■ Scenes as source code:
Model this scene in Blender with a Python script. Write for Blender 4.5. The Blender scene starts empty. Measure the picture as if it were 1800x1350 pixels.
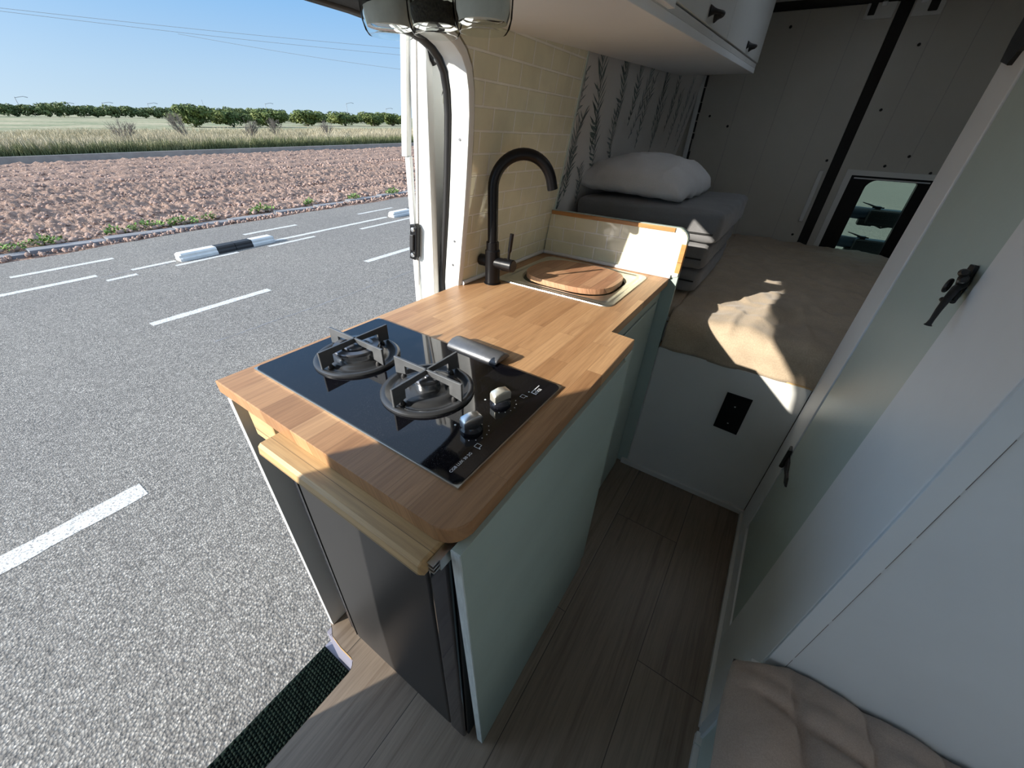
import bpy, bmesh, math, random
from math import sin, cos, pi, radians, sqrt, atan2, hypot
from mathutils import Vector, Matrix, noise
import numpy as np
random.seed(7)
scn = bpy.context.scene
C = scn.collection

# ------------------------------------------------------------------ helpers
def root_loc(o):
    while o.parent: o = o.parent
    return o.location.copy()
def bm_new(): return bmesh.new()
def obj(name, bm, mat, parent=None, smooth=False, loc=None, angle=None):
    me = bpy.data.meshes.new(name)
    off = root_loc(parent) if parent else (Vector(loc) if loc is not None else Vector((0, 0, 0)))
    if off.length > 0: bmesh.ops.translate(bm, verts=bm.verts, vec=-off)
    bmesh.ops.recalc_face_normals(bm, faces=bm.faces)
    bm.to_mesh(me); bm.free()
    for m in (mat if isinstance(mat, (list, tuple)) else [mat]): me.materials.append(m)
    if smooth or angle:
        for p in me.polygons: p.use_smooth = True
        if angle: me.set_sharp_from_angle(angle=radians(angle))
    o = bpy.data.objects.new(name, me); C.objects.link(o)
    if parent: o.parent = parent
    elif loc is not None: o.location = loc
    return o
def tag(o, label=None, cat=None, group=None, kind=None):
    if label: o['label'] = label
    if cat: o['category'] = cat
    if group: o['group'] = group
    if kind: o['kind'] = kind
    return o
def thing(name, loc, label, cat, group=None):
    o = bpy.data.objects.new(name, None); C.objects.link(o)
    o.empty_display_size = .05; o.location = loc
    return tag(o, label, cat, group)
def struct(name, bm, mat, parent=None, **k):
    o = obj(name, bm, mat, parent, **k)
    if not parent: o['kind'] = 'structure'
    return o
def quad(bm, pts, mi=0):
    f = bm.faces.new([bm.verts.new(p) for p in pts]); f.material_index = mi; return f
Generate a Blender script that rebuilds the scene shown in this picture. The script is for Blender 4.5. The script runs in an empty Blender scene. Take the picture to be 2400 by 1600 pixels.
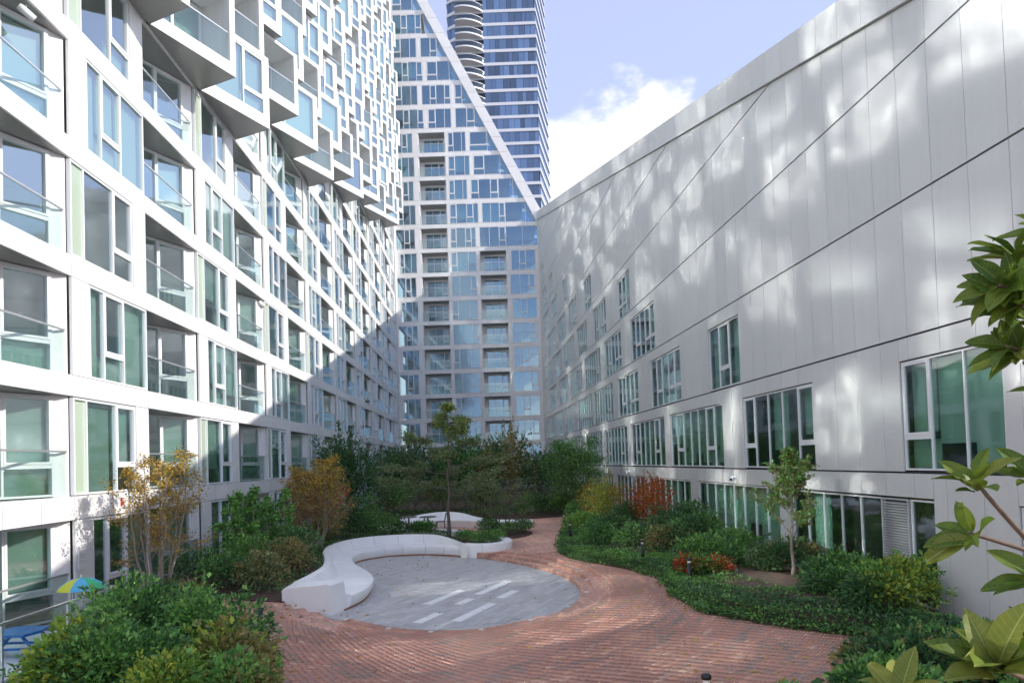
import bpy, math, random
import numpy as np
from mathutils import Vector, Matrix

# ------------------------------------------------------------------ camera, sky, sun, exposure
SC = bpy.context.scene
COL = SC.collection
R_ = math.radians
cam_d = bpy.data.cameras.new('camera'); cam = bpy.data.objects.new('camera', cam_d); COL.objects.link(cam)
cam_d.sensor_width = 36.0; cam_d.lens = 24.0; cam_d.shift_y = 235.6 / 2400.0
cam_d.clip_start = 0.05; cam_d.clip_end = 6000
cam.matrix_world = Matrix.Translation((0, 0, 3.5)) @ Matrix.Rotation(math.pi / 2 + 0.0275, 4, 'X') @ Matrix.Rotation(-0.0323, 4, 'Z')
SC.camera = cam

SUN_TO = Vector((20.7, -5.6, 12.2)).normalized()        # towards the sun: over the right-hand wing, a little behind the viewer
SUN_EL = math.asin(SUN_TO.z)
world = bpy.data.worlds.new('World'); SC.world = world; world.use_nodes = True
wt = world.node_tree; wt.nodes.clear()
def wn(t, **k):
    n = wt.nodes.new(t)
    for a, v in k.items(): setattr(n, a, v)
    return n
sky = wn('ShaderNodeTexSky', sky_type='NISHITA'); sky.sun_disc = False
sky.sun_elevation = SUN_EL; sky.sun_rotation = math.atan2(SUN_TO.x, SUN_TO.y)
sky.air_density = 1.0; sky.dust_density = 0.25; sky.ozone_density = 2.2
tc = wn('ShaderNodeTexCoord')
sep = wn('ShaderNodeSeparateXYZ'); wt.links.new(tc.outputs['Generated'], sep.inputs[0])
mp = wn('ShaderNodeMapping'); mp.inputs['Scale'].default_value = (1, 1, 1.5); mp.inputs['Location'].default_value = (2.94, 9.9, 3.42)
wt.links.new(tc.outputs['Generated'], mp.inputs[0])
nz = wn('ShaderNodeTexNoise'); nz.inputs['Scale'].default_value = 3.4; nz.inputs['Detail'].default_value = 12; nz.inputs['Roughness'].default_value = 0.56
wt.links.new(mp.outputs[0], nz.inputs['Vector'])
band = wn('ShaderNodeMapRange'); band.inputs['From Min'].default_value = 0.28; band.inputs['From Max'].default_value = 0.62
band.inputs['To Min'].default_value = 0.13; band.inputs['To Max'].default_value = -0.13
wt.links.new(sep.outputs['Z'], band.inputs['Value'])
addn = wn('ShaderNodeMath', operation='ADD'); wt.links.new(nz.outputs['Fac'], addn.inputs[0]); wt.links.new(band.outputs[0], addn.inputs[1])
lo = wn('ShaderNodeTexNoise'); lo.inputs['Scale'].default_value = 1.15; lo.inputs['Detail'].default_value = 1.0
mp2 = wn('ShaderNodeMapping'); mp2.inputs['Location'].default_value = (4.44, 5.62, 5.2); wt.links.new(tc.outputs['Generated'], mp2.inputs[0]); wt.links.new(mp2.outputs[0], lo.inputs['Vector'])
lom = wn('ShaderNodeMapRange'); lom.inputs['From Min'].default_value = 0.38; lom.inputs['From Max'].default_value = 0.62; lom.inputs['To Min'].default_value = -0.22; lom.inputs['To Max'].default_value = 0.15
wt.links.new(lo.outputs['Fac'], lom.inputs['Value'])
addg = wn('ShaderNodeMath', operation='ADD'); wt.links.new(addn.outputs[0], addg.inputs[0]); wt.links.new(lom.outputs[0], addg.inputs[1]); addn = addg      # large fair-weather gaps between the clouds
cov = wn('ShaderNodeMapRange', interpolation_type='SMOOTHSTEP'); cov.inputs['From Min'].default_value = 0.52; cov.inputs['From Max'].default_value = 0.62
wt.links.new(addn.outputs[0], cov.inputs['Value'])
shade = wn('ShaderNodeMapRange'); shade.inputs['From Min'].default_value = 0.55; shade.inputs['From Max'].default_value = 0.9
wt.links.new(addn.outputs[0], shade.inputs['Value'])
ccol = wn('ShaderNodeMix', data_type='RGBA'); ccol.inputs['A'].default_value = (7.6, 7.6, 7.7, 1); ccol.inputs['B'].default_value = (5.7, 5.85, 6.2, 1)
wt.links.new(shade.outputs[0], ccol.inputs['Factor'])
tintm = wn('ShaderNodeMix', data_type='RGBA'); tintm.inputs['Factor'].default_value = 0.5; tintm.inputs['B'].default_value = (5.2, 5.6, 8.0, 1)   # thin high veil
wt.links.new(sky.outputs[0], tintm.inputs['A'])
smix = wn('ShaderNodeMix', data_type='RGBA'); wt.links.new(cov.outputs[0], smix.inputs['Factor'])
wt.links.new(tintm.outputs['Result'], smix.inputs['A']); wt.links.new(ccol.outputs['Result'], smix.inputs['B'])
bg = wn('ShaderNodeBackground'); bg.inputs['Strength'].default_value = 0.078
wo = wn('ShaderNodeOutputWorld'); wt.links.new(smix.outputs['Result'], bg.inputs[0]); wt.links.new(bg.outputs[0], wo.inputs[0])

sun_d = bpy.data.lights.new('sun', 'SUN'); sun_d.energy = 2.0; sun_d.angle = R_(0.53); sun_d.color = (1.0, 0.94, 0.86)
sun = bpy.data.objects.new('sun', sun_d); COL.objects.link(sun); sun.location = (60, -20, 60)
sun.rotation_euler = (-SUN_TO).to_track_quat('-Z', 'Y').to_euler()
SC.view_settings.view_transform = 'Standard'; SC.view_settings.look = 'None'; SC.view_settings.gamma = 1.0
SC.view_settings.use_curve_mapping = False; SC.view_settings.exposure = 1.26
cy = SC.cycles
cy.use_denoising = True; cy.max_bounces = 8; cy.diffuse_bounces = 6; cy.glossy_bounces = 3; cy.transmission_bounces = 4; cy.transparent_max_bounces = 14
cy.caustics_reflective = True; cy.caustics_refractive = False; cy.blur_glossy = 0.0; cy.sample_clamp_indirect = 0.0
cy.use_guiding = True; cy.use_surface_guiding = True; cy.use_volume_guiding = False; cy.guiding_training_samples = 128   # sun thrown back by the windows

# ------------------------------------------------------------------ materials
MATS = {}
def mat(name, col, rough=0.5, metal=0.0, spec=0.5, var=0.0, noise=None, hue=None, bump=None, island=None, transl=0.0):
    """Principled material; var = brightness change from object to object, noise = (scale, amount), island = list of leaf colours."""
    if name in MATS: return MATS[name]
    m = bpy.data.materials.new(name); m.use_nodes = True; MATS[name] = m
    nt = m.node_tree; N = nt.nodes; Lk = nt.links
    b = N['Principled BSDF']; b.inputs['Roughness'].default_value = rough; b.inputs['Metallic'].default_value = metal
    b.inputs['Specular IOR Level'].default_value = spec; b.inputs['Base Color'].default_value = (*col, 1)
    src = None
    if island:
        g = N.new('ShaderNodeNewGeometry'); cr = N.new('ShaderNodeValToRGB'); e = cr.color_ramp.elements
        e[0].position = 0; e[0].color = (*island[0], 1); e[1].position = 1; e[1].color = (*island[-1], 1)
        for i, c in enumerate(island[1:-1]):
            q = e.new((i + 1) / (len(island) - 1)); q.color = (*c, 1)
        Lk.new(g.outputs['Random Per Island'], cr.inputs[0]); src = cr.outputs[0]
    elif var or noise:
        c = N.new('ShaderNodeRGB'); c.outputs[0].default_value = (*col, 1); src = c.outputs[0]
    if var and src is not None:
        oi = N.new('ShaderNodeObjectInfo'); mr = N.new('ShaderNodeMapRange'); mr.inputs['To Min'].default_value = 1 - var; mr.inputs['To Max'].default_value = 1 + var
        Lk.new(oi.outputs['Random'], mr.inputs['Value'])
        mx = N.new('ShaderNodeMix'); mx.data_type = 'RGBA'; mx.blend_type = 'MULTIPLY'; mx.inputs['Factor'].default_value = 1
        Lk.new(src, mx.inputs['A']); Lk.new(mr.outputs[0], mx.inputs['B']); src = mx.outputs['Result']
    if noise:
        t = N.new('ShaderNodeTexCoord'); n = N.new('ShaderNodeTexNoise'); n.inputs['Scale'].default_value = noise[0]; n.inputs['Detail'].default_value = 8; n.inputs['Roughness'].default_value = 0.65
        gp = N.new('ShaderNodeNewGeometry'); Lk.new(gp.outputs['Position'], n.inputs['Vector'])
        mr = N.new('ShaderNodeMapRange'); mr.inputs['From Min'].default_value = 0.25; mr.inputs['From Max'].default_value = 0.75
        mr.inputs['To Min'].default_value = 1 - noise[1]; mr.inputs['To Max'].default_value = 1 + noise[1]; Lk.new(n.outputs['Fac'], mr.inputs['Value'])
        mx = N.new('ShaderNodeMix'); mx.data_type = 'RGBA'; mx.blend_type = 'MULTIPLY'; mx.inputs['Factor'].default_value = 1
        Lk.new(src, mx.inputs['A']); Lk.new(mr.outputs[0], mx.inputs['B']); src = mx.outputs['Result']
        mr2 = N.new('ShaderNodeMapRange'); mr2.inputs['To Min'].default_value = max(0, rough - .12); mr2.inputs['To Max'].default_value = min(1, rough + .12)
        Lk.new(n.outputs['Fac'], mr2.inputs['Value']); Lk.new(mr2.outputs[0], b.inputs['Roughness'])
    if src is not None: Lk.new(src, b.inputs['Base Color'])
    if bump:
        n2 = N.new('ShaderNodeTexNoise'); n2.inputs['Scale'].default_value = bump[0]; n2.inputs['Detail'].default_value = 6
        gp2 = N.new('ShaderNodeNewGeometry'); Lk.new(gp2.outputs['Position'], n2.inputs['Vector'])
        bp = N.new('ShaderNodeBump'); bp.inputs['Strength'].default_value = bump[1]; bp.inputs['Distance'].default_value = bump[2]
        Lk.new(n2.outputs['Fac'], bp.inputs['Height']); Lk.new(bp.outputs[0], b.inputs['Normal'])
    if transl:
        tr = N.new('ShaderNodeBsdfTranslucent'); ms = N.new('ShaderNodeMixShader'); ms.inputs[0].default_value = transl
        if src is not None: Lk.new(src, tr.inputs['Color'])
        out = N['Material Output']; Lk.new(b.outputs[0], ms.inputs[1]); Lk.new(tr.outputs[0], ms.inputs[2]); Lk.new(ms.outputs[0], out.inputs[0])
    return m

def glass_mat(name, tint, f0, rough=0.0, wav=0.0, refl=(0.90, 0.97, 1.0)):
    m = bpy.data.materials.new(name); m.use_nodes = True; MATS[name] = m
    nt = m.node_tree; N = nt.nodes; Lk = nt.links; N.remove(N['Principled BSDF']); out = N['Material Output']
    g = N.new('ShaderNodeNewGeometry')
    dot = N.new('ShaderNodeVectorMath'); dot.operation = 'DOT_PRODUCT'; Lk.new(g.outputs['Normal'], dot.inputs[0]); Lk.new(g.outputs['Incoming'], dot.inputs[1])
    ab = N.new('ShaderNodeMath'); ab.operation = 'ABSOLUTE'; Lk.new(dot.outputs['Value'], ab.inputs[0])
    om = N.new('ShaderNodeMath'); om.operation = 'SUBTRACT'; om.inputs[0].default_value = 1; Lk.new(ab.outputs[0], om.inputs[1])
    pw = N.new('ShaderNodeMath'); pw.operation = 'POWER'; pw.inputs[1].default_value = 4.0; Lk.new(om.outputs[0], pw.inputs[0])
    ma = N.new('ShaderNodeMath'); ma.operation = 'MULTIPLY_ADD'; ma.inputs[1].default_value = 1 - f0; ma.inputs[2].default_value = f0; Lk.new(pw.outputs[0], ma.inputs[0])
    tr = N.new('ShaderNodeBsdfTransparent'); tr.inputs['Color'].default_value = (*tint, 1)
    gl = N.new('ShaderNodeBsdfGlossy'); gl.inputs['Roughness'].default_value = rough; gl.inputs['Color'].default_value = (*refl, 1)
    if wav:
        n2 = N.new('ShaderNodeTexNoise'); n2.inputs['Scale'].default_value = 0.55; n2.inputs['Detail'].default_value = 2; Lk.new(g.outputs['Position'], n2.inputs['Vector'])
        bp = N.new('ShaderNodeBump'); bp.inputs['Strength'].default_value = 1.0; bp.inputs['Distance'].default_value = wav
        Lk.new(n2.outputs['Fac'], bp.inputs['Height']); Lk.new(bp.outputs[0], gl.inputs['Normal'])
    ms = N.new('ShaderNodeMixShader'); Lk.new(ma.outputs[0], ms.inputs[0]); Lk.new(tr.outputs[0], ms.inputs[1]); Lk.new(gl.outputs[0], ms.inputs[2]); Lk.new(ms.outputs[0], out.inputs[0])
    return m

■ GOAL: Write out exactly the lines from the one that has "Generate a Blender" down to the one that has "SC.camera = cam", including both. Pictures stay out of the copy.

■ THE RESULT:
Generate a Blender script that rebuilds the scene shown in this picture. The script is for Blender 4.5. The script runs in an empty Blender scene. Take the picture to be 2400 by 1600 pixels.
import bpy, math, random
import numpy as np
from mathutils import Vector, Matrix

# ------------------------------------------------------------------ camera, sky, sun, exposure
SC = bpy.context.scene
COL = SC.collection
R_ = math.radians
cam_d = bpy.data.cameras.new('camera'); cam = bpy.data.objects.new('camera', cam_d); COL.objects.link(cam)
cam_d.sensor_width = 36.0; cam_d.lens = 24.0; cam_d.shift_y = 235.6 / 2400.0
cam_d.clip_start = 0.05; cam_d.clip_end = 6000
cam.matrix_world = Matrix.Translation((0, 0, 3.5)) @ Matrix.Rotation(math.pi / 2 + 0.0275, 4, 'X') @ Matrix.Rotation(-0.0323, 4, 'Z')
SC.camera = cam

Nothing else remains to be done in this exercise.